Sunday, June 6, 2010

The Magic Crane (1993)

We are in martial world China. The Emperor has ordered a meet-up of the nine great martial arts schools, so that the groups can peacefully arrange those things which usually end in large fights between them.

Alas, being peaceful is not in the program of the upstart Dragon School and their master, the nastily disposed So Pang Hoi (Lawrence Ng). So Pang Hoi wants to become the master of the martial world, and what better way is there to achieve his goal than to attack the congregation with poisoned rubber bats? The bats of evil nearly do everyone in, but an oversized crane (doll) kills them all.

The crane belongs to a girl named Cloud/Pak Wan-Fai (Anita Mui), excellent martial artist and kung flute player. Her further assistance is needed, because all masters of the various schools, except for Yat Yeung-Tze (Damian Lau), the "leader" of the very insignificant Diancang School, have been poisoned by the bats and now need all their concentration to stave off death. Fortunately, Yat Yeung-Tze's only student, the loveable-but-only-mildly-competent Ma Kwun-Mo (Tony Leung Chiu-Wai) has already had several meet-cutes with Cloud and asks for her help in curing the poisoned. So Ma Kwun-Mo and Cloud ride off on the crane to kill a giant fire-breathing turtle whose bile is the only cure for the poison. At the same time, Yat Yeung-Tze will take care of business at the home front.

Both projects shouldn't be much of a problem, but Cloud, or rather her master Lam Hoi Ping (Norman Chu), has an enemy the girl does not know about: Blue Butterfly (Rosamund Kwan), who has sworn to kill Lam - her father - for having left her and her mother to die in a burning palace he rescued Cloud from (further explanation not forthcoming). Blue Butterfly uses her superior lute fu to make everyone's life miserable.

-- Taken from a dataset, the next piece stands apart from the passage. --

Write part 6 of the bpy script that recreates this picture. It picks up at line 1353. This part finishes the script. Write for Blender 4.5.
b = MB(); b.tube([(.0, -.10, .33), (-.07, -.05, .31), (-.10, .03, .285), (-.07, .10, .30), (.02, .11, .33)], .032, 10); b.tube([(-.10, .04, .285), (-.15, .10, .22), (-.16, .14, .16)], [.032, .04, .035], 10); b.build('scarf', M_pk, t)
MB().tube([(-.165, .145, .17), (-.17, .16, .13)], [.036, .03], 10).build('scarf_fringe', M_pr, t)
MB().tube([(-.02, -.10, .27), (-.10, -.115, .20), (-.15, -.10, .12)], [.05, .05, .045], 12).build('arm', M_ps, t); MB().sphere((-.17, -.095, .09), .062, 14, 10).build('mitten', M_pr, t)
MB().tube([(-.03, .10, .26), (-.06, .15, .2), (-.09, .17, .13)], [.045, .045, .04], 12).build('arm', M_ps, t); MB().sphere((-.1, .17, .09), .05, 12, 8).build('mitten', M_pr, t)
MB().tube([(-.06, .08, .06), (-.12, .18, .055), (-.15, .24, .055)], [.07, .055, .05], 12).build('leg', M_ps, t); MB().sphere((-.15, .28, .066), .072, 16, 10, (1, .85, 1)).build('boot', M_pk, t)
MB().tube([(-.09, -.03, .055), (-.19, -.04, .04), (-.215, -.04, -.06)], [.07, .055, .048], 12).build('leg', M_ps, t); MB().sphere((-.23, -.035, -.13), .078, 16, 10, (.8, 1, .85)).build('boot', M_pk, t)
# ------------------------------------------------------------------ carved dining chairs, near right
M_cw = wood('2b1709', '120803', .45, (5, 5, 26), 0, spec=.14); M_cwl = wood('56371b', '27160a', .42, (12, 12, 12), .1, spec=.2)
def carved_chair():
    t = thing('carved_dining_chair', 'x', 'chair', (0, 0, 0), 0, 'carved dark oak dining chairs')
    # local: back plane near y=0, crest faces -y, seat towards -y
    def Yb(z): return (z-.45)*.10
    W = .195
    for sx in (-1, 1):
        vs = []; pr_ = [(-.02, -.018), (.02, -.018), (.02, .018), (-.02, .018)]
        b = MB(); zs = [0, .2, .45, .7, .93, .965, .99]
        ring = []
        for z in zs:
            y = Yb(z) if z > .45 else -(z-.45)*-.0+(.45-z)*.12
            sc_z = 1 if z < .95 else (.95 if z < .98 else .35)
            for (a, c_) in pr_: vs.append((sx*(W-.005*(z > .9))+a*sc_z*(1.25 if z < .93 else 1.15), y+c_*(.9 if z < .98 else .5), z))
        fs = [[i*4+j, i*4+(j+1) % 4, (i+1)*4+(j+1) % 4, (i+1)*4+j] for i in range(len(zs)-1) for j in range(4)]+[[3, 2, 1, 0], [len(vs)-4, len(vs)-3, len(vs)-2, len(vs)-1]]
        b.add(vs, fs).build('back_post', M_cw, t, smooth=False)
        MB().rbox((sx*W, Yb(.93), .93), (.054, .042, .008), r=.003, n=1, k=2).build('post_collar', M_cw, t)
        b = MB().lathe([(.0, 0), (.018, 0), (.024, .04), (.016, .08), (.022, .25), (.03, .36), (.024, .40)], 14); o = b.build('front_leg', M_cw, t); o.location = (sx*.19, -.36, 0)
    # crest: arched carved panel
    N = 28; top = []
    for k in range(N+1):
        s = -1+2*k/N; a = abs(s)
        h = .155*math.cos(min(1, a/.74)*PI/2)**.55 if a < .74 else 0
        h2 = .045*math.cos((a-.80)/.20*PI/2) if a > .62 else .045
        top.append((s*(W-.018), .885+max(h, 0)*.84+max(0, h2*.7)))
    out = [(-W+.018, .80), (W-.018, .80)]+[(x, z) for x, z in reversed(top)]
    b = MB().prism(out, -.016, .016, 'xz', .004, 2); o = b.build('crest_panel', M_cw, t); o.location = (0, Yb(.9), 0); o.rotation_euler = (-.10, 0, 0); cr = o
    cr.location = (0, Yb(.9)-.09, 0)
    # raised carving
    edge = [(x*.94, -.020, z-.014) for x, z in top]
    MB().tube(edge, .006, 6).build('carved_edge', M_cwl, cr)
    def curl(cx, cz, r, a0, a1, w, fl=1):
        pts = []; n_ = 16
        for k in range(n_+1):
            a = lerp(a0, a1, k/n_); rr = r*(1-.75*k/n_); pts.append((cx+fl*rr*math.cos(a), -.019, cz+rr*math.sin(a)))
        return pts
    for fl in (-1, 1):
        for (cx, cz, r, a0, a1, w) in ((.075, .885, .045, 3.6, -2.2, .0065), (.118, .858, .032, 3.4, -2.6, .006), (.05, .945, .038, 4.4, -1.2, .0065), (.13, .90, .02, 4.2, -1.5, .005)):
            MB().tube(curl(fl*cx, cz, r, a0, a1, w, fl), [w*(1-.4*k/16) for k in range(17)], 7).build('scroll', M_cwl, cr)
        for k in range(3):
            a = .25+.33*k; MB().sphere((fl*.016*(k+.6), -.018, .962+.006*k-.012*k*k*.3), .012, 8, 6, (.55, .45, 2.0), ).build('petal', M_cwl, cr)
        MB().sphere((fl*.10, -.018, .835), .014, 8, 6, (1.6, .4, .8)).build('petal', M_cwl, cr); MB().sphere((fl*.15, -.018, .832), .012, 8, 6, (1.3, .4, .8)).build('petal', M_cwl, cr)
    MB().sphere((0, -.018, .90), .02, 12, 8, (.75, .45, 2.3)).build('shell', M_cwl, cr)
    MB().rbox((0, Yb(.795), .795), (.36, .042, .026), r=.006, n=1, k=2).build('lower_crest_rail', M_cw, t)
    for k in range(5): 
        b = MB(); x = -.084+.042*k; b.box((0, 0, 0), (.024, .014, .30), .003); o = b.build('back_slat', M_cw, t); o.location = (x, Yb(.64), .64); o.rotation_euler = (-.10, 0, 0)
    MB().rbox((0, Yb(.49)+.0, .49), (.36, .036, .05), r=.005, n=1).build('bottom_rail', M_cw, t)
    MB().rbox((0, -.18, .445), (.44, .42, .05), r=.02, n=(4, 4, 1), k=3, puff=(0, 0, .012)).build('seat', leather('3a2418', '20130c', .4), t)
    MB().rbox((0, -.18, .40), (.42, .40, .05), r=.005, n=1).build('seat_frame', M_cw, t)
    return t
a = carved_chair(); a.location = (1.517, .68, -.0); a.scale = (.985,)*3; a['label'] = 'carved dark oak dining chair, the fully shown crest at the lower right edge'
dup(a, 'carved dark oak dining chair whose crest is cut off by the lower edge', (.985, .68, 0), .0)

At the same time, Yat Yeung-Tze has to fight through the usual squabbles and conspiracies amongst the martial artists and against the ambitions of the power-hungry General Tsao Hung (Zhang Tielin). And it's only getting more complicated from then on.

Benny Chan's The Magic Crane seems to be the Tsui-Hark-produced--and-written wuxia nobody likes to talk about. That's patently unfair, because this is an absolutely awe-inspiring film.

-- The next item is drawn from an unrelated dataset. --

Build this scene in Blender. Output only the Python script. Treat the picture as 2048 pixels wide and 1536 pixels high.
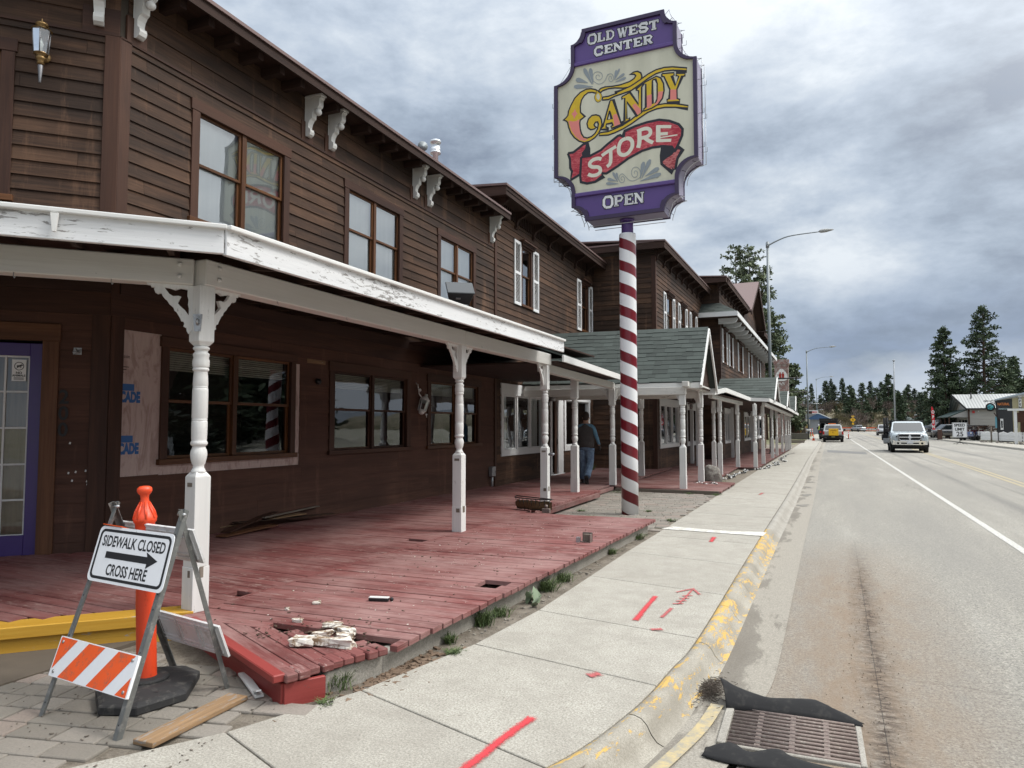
import bpy, bmesh, math, random
from mathutils import Vector, Matrix
from mathutils.geometry import tessellate_polygon
R = math.radians
for o in list(bpy.data.objects): bpy.data.objects.remove(o)
SC = bpy.context.scene
COL = SC.collection
# ---------------------------------------------------------------- camera
cd = bpy.data.cameras.new('camera'); cam = bpy.data.objects.new('camera', cd); COL.objects.link(cam)
cam.location = (0, 0, 1.68)
cam.rotation_euler = (R(90 + 3.338), 0, R(22.5176))
cd.sensor_width = 36.0; cd.lens = 36.0 * 1440 / 2048
cd.clip_start = 0.05; cd.clip_end = 6000
SC.camera = cam
# ---------------------------------------------------------------- light
SUN_EL, SUN_AZ = 52.0, 72.0          # azimuth clockwise from +Y
sdir = Vector((math.sin(R(SUN_AZ)) * math.cos(R(SUN_EL)), math.cos(R(SUN_AZ)) * math.cos(R(SUN_EL)), math.sin(R(SUN_EL))))
sl = bpy.data.lights.new('sun', 'SUN'); sun = bpy.data.objects.new('sun', sl); COL.objects.link(sun)
sl.energy = 1.7; sl.angle = R(14); sl.color = (1.0, 0.965, 0.91)
sun.rotation_euler = sdir.to_track_quat('Z', 'Y').to_euler()
sun.location = (20, 0, 40)
SC.view_settings.view_transform = 'Standard'; SC.view_settings.look = 'None'
SC.view_settings.gamma = 1.0; SC.view_settings.exposure = 0.22
SC.view_settings.use_curve_mapping = False
SC.render.engine = 'CYCLES'
SC.cycles.max_bounces = 6; SC.cycles.transparent_max_bounces = 24
SC.cycles.use_denoising = True

def nodes_of(idb):
    idb.use_nodes = True
    nt = idb.node_tree; nt.nodes.clear()
    return nt
class NT:
    """tiny node-tree writer"""
    def __init__(s, nt): s.nt = nt
    def n(s, t, props=None, **inp):
        nd = s.nt.nodes.new(t)
        for k, v in (props or {}).items(): setattr(nd, k, v)
        for k, v in inp.items():
            key = k.replace('_', ' ')
            sock = nd.inputs[int(k[1:])] if k[0] == 'i' and k[1:].isdigit() else nd.inputs[key]
            if isinstance(v, bpy.types.NodeSocket): s.nt.links.new(v, sock)
            else: sock.default_value = v
        return nd
    def math(s, op, a, b=0.0, c=0.0, clamp=False):
        return s.n('ShaderNodeMath', {'operation': op, 'use_clamp': clamp}, i0=a, i1=b, i2=c).outputs[0]
    def mix(s, f, a, b, mode='MIX'):
        nd = s.n('ShaderNodeMix', {'data_type': 'RGBA', 'blend_type': mode, 'clamp_factor': True})
        for i, v in ((0, f), (6, a), (7, b)):
            if isinstance(v, bpy.types.NodeSocket): s.nt.links.new(v, nd.inputs[i])
            else:
                if i > 0 and len(v) == 3: v = (*v, 1)
                nd.inputs[i].default_value = v
        return nd.outputs[2]
    def ramp(s, f, stops, interp='LINEAR'):
        nd = s.nt.nodes.new('ShaderNodeValToRGB'); cr = nd.color_ramp; cr.interpolation = interp
        while len(cr.elements) < len(stops): cr.elements.new(0.5)
        for e, (p, c) in zip(cr.elements, stops):
            e.position = p; e.color = (c, c, c, 1) if isinstance(c, (int, float)) else (*c, 1)
        s.nt.links.new(f, nd.inputs[0]); return nd.outputs[0]
    def noise(s, vec, scale, detail=4, rough=0.55, dist=0.0):
        return s.n('ShaderNodeTexNoise', None, Vector=vec, Scale=scale, Detail=detail, Roughness=rough, Distortion=dist).outputs[0]
    def mapping(s, vec, scale=(1, 1, 1), loc=(0, 0, 0), rot=(0, 0, 0)):
        return s.n('ShaderNodeMapping', None, Vector=vec, Scale=scale, Location=loc, Rotation=rot).outputs[0]

# ---------------------------------------------------------------- sky: Nishita behind broken grey cloud
W = bpy.data.worlds.new('World'); SC.world = W
g = NT(nodes_of(W))
tc = g.n('ShaderNodeTexCoord').outputs['Generated']
sky = g.n('ShaderNodeTexSky', {'sky_type': 'NISHITA', 'sun_disc': False, 'sun_elevation': R(SUN_EL), 'sun_rotation': R(SUN_AZ)}).outputs[0]
sep = g.n('ShaderNodeSeparateXYZ', None, Vector=tc)
up = g.math('MAXIMUM', sep.outputs[2], 0.0)
cv = g.mapping(tc, scale=(1, 1, 2.1))
w1 = g.noise(g.mapping(cv, loc=(3.1, 1.7, 0)), 2.3, 10, 0.58, 0.0)        # big masses
w2 = g.noise(g.mapping(cv, loc=(9.3, 4.2, 0)), 6.5, 11, 0.60, 0.12)       # puffs
w3 = g.noise(g.mapping(cv, loc=(1.3, 14.2, 0)), 1.1, 3, 0.5, 0.0)        # slow change
cl = g.math('ADD', g.math('ADD', g.math('MULTIPLY', w1, 0.50), g.math('MULTIPLY', w2, 0.34)), g.math('MULTIPLY', w3, 0.16))
def lobe(d, k, amt):      # a heap or a gap of cloud in one part of the sky
    q = g.n('ShaderNodeVectorMath', {'operation': 'DOT_PRODUCT'}, i0=tc, i1=d).outputs['Value']
    return g.math('MULTIPLY', g.math('POWER', g.math('MAXIMUM', q, 0.0), k), amt)
for d, k, amt in (((.187, .936, .298), 260, -.10), ((.09, .972, .215), 120, .055), ((-.059, .897, .438), 60, .045), ((-.064, .942, .33), 160, -.05), ((.059, .994, .089), 400, -.07), ((-.56, .68, .47), 40, .0), ((-.42, .81, .40), 60, -.02)):
    cl = g.math('ADD', cl, lobe(d, k, amt))
ccol = g.ramp(cl, [(0.39, (2.1, 2.55, 3.3)), (0.445, (3.1, 3.75, 4.65)), (0.49, (4.1, 4.8, 5.75)), (0.525, (5.0, 5.65, 6.45)), (0.59, (6.9, 7.4, 7.9))])
low = g.math('ADD', sep.outputs[2], g.math('MULTIPLY', g.math('SUBTRACT', w1, 0.5), 0.22))
bank = g.ramp(low, [(0.03, 0.0), (0.075, 1.0), (0.13, 0.7), (0.21, 0.0)])
ccol = g.mix(g.math('MULTIPLY', bank, g.ramp(w2, [(.38, .25), (.62, .85)])), ccol, (2.5, 3.2, 4.6))
strip = g.ramp(low, [(0.0, 1.0), (0.035, 0.9), (0.07, 0.0)])
ccol = g.mix(g.math('MULTIPLY', strip, 0.75), ccol, (5.8, 6.3, 7.0))
# thin cloud glowing where the sun stands behind it
dt = g.n('ShaderNodeVectorMath', {'operation': 'DOT_PRODUCT'}, i0=tc, i1=tuple(sdir)).outputs['Value']
glow = g.math('POWER', g.math('MAXIMUM', dt, 0.0), 5.0)
ccol = g.mix(1.0, ccol, g.mix(glow, (0, 0, 0), (26, 25, 23)), 'ADD')
over = g.math('POWER', up, 4.0)
ccol = g.mix(1.0, ccol, g.mix(over, (0, 0, 0), (13, 13.4, 14)), 'ADD')
cover = g.ramp(cl, [(0.33, 0.80), (0.42, 0.97)])
fin = g.mix(cover, sky, ccol)
bg = g.n('ShaderNodeBackground', None, Color=fin, Strength=0.1).outputs[0]
wo = g.n('ShaderNodeOutputWorld'); g.nt.links.new(bg, wo.inputs[0])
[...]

Sure, Chan is a gun-for-hire director without much of a personal touch, but Tsui Hark's hands-on production approach prevents the film from ever becoming boring or merely competent.

The script is - as is the wuxia genre's wont - telling a basically simple story in exceedingly complicated ways, with a large cast of characters, all of which turn out to be equally important. Depending on how you look at it, it's either sprightly and sprawling or utterly chaotic. I'd go with the former, if possibly only out of thankfulness for The Magic Crane's incessant madness and manic energy. I also suspect that the film was made with an audience in mind that knows at least the basics of the wuxia novel it is based on, making some of its elements less clear to those like me who haven't.

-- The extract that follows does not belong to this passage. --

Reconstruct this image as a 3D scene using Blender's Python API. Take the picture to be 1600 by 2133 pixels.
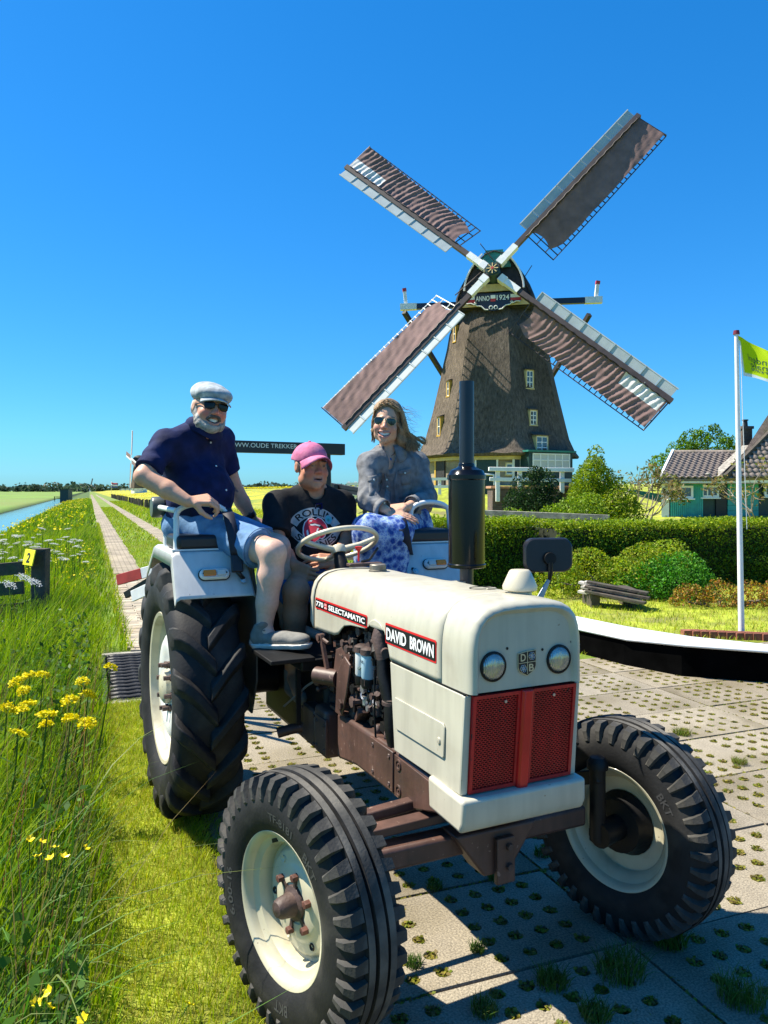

But "Understanding the plot" isn't the point here anyway. Forward momentum rules the screen.

The film just doesn't seem to know where to stop, and if it knew, it still wouldn't do it as a matter of general principle. There's something absurdly wonderful or wonderfully absurd to be experienced in every scene. Besides the lute fu and the flute fu, the ridiculous crane and the possibly even more ridiculous turtle, there's also sex fu, a lady fighter with underwear trouble (feel the power of Hong Kong "humour"!), a deadly poison that can only be cured by sex, an utterly random evil old guy who is chained up in a hole in the ground and feeds a magic martial arts manual to someone (with terrible mutation consequences, of course), bell fu, a peculiar tornado, a wonderful sound wave stance fight - it just goes on and on. Whatever weird thing you want to imagine is in here, so many weird things even that the usual scenes of people flying through the air (which is of course in here too) seem perfectly quaint in context.

Oh, and did I mention that the film's big bad is disposed off by being blown up with a flute? Or that the film ends with the sweet, sweet promise of legal polygamy (oh, the wonders of Chinese culture!)?

Of course, this high concentration of madness leads to a certain lack of depth in characterization (although the actors are doing what they can), and doesn't exactly help to make the film's themes clear, but complaining about it is like complaining that there are noodles in your instant ramen.

I'm pretty sure the world would be a much better place if everyone would just go with the program and watch The Magic Crane.